*WHAT IS BEING ASKED*: Begin at the line that contains "Continue the Blender", stop after the line that contains "t = crom(np.array(out), n);", and reproduce only that span, unaltered.

— START RECORDS SUPPLIED —

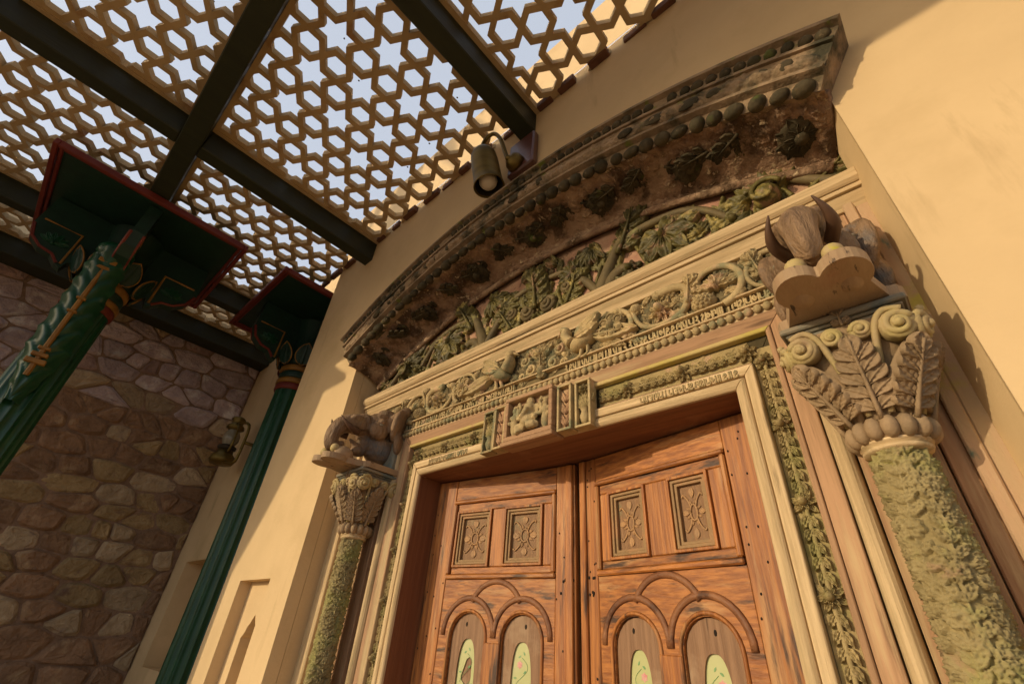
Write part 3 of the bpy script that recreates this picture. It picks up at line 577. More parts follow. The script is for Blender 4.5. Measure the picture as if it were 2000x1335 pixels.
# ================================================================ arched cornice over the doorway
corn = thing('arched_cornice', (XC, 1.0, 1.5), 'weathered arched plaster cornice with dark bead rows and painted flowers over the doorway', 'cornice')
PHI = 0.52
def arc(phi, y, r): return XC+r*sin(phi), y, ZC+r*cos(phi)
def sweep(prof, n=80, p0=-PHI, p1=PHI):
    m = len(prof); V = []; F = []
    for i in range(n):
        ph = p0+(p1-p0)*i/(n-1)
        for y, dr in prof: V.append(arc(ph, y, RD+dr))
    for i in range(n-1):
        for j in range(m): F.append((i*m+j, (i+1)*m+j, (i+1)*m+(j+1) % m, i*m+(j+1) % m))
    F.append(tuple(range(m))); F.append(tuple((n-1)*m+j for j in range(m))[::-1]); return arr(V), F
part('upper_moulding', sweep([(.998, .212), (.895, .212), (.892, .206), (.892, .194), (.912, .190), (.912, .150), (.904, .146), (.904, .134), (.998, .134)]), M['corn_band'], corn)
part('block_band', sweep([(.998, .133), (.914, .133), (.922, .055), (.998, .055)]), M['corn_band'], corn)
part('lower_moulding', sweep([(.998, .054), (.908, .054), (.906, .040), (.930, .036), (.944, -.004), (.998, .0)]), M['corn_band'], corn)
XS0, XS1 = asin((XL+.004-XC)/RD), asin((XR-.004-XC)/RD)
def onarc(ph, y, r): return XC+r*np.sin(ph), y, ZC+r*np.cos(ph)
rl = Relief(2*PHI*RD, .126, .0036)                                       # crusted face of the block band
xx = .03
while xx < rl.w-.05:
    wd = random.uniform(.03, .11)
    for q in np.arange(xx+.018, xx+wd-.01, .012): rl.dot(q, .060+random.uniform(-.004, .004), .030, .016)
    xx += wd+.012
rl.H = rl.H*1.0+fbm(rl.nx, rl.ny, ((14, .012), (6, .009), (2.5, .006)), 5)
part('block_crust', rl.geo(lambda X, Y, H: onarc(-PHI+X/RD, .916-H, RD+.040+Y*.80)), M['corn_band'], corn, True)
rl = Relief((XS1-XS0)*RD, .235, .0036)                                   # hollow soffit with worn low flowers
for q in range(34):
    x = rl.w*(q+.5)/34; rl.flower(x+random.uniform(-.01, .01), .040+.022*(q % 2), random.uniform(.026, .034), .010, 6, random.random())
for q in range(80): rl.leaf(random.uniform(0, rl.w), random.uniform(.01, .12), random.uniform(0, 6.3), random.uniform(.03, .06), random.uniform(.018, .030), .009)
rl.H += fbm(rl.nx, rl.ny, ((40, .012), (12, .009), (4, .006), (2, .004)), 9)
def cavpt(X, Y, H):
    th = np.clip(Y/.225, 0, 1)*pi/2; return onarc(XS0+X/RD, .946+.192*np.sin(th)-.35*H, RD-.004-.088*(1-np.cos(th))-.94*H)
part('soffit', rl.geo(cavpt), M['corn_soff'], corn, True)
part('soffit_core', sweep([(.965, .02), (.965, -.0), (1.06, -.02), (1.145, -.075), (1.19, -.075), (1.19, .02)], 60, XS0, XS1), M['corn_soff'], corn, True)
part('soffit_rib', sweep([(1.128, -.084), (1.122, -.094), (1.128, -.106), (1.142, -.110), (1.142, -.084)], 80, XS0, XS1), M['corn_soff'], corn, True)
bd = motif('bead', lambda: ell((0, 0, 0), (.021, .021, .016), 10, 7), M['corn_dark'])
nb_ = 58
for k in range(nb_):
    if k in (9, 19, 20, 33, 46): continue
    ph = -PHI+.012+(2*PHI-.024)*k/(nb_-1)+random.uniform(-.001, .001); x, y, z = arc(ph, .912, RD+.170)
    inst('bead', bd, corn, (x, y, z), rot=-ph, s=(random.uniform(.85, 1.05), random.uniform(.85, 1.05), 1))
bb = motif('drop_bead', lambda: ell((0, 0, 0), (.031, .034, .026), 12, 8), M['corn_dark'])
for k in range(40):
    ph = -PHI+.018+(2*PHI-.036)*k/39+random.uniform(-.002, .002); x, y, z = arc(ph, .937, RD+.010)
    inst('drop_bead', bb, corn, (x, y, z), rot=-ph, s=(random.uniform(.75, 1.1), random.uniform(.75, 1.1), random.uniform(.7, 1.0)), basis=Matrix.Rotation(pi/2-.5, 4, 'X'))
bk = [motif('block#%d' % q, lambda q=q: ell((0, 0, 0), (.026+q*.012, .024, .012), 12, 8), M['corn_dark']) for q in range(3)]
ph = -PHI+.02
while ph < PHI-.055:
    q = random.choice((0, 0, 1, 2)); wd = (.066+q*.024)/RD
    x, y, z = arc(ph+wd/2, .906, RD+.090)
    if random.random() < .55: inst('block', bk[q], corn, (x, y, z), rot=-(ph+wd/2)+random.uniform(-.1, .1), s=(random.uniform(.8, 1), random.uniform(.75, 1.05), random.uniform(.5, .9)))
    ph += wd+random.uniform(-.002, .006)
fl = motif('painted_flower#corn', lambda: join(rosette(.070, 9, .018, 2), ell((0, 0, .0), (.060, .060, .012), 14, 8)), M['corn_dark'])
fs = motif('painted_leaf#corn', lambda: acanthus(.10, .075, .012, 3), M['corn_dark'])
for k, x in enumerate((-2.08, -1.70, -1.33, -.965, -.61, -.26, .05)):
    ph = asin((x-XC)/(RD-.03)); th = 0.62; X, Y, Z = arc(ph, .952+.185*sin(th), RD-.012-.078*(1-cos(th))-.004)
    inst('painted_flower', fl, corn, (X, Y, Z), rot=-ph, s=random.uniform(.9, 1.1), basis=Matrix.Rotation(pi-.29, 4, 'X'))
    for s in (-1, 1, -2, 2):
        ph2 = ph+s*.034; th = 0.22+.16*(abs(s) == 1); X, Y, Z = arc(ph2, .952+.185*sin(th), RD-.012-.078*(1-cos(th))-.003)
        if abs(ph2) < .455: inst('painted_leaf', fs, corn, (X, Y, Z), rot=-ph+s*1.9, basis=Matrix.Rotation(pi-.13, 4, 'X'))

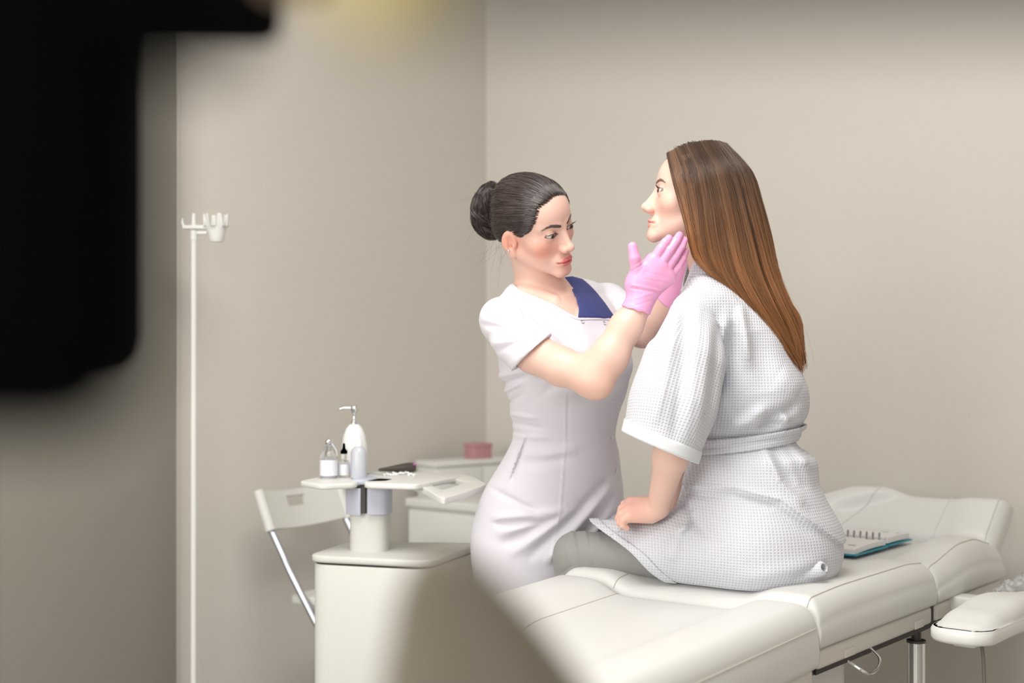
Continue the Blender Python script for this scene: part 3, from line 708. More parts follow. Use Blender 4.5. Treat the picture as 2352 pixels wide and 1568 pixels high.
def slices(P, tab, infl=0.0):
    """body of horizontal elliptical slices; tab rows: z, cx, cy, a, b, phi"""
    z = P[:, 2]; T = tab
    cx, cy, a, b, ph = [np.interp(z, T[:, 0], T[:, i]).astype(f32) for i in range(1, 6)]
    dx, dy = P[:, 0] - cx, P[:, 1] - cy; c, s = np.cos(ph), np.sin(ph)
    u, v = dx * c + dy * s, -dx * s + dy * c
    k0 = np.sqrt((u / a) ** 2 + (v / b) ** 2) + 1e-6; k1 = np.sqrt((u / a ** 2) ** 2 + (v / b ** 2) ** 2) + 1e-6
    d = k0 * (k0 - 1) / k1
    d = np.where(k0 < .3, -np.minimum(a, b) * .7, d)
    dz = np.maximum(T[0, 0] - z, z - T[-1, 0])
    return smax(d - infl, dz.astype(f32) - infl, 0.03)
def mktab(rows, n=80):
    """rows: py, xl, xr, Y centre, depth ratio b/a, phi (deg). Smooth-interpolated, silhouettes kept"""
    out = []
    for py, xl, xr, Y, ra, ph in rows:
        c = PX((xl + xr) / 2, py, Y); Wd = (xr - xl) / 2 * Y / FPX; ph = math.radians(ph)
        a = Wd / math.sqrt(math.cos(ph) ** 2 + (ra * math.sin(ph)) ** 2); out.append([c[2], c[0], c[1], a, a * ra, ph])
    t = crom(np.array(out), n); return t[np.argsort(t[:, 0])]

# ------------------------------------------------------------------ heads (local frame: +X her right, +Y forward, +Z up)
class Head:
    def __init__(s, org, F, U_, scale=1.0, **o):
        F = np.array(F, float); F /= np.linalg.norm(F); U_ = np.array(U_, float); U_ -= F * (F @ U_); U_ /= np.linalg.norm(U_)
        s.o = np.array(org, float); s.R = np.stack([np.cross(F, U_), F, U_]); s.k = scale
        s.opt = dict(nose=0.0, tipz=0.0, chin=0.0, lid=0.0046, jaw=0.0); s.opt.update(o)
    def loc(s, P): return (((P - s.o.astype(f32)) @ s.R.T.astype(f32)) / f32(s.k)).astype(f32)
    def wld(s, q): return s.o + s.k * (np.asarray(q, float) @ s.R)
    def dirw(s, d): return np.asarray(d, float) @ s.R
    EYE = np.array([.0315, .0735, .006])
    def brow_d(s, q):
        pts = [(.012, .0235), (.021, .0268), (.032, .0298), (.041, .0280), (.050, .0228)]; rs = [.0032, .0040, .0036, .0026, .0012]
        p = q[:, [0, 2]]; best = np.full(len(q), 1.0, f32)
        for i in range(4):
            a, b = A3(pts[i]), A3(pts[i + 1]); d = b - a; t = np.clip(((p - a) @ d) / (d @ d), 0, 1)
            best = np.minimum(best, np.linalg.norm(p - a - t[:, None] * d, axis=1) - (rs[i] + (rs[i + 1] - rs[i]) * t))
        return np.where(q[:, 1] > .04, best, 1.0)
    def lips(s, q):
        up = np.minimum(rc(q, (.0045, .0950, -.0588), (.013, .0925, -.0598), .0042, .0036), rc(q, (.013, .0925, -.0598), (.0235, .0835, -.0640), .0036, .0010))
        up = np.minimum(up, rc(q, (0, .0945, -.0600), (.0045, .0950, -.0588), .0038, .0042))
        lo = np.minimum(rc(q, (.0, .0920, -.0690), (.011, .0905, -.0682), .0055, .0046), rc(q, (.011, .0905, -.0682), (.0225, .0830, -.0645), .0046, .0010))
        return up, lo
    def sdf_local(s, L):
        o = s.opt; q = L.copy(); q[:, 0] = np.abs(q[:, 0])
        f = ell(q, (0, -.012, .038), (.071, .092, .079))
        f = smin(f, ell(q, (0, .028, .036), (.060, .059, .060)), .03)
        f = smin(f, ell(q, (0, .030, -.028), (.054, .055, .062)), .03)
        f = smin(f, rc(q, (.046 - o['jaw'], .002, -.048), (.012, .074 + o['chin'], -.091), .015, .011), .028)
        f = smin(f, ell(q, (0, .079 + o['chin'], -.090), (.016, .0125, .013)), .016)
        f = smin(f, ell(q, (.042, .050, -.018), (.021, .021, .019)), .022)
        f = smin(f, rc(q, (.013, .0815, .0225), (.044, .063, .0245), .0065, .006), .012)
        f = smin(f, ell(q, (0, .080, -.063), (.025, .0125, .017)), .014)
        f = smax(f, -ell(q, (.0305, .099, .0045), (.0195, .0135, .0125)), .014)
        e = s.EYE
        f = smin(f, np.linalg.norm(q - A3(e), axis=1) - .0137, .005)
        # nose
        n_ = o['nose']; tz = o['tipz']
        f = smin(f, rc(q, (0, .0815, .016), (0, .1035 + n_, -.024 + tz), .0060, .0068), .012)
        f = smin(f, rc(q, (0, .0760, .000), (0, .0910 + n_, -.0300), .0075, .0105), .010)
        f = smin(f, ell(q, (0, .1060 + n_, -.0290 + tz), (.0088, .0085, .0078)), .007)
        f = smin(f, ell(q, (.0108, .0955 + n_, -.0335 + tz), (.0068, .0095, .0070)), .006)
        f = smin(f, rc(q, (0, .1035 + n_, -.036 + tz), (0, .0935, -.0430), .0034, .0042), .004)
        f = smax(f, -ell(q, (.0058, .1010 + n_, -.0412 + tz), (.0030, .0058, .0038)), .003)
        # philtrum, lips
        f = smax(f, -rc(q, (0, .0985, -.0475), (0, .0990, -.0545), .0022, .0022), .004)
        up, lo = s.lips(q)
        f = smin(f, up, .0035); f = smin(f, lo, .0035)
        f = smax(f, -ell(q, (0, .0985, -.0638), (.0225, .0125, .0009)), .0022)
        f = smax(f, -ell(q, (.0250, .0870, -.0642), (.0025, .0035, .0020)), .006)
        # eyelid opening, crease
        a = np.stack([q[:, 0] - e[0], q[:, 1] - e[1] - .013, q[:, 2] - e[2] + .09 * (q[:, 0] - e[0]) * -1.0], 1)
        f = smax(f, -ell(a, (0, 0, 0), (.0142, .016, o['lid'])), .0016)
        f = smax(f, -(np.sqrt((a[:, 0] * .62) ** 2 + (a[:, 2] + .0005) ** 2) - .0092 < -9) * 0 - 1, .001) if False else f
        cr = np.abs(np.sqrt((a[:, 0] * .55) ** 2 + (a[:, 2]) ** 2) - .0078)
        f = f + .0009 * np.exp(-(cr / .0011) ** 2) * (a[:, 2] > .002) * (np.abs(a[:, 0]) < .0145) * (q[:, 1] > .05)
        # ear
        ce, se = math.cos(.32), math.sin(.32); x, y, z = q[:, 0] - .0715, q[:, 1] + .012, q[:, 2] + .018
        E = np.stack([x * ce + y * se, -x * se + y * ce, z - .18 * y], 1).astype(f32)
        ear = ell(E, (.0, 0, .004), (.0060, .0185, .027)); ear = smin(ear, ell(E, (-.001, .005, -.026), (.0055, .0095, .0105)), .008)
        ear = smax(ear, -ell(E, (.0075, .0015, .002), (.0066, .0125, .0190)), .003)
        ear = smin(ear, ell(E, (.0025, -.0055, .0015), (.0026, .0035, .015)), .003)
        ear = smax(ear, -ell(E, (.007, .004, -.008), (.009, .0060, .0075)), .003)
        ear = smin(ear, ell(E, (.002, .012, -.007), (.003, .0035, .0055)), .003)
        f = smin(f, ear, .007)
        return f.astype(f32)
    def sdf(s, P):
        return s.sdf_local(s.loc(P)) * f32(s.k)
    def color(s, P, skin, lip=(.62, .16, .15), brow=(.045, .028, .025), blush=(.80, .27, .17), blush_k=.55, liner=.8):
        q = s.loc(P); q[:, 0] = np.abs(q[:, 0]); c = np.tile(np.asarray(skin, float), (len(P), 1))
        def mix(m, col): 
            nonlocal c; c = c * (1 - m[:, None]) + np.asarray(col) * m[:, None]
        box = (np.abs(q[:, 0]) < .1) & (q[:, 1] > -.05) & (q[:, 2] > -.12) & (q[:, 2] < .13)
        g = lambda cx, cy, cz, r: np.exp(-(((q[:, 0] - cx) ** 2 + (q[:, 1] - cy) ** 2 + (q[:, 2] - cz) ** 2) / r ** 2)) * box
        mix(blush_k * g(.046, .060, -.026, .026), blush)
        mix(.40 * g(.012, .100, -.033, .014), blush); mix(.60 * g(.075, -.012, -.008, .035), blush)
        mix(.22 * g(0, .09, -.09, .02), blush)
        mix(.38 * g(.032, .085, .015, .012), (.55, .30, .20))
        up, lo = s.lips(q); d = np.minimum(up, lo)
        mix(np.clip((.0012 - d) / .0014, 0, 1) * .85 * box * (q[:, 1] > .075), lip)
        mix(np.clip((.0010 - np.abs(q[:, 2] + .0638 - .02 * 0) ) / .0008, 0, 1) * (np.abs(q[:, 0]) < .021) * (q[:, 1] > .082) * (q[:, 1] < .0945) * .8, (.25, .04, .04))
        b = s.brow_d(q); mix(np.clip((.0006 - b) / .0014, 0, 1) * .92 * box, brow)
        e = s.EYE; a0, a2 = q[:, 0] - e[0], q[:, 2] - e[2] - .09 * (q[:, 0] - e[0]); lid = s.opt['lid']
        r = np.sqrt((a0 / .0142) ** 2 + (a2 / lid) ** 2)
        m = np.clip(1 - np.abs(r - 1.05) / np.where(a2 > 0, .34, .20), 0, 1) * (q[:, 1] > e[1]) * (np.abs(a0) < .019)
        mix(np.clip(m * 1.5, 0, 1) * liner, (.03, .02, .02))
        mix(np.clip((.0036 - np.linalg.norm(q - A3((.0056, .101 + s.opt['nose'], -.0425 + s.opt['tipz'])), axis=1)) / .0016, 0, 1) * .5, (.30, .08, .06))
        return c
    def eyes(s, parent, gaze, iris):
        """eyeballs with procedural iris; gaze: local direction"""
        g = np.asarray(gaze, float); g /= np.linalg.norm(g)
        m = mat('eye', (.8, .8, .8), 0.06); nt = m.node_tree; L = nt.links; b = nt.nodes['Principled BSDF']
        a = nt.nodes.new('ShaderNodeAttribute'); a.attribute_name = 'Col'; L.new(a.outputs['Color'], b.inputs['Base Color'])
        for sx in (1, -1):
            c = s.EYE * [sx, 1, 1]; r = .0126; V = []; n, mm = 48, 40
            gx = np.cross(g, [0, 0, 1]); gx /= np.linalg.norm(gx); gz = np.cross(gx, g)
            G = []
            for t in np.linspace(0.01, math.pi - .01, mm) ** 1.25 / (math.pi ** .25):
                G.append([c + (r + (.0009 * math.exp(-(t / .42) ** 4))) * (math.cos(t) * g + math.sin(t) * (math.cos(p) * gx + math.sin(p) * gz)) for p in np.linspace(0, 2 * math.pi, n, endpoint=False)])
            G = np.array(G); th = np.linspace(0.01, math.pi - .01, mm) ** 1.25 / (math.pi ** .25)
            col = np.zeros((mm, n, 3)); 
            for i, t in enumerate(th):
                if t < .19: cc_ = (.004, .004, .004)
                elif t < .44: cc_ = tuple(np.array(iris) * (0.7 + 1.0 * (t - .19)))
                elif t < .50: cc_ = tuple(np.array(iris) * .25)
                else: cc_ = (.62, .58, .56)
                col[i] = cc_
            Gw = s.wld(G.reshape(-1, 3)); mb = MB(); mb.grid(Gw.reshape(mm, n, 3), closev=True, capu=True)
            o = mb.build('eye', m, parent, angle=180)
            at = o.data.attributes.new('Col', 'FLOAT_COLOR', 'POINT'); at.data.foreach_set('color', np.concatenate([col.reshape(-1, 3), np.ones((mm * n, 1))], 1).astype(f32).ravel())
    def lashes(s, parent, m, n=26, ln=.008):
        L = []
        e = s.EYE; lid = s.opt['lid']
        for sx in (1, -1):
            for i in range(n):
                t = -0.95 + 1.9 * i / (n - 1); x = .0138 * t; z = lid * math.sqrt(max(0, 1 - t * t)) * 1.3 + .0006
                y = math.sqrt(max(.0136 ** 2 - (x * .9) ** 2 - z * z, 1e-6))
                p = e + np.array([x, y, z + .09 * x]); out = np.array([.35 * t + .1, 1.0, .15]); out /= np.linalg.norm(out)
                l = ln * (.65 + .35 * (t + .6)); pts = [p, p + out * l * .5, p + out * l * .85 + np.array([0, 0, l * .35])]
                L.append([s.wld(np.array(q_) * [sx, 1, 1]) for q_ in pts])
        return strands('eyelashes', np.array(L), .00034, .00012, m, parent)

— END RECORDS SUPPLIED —

*RESPONSE*:
Continue the Blender Python script for this scene: part 3, from line 708. More parts follow. Use Blender 4.5. Treat the picture as 2352 pixels wide and 1568 pixels high.
def slices(P, tab, infl=0.0):
    """body of horizontal elliptical slices; tab rows: z, cx, cy, a, b, phi"""
    z = P[:, 2]; T = tab
    cx, cy, a, b, ph = [np.interp(z, T[:, 0], T[:, i]).astype(f32) for i in range(1, 6)]
    dx, dy = P[:, 0] - cx, P[:, 1] - cy; c, s = np.cos(ph), np.sin(ph)
    u, v = dx * c + dy * s, -dx * s + dy * c
    k0 = np.sqrt((u / a) ** 2 + (v / b) ** 2) + 1e-6; k1 = np.sqrt((u / a ** 2) ** 2 + (v / b ** 2) ** 2) + 1e-6
    d = k0 * (k0 - 1) / k1
    d = np.where(k0 < .3, -np.minimum(a, b) * .7, d)
    dz = np.maximum(T[0, 0] - z, z - T[-1, 0])
    return smax(d - infl, dz.astype(f32) - infl, 0.03)
def mktab(rows, n=80):
    """rows: py, xl, xr, Y centre, depth ratio b/a, phi (deg). Smooth-interpolated, silhouettes kept"""
    out = []
    for py, xl, xr, Y, ra, ph in rows:
        c = PX((xl + xr) / 2, py, Y); Wd = (xr - xl) / 2 * Y / FPX; ph = math.radians(ph)
        a = Wd / math.sqrt(math.cos(ph) ** 2 + (ra * math.sin(ph)) ** 2); out.append([c[2], c[0], c[1], a, a * ra, ph])
    t = crom(np.array(out), n); return t[np.argsort(t[:, 0])]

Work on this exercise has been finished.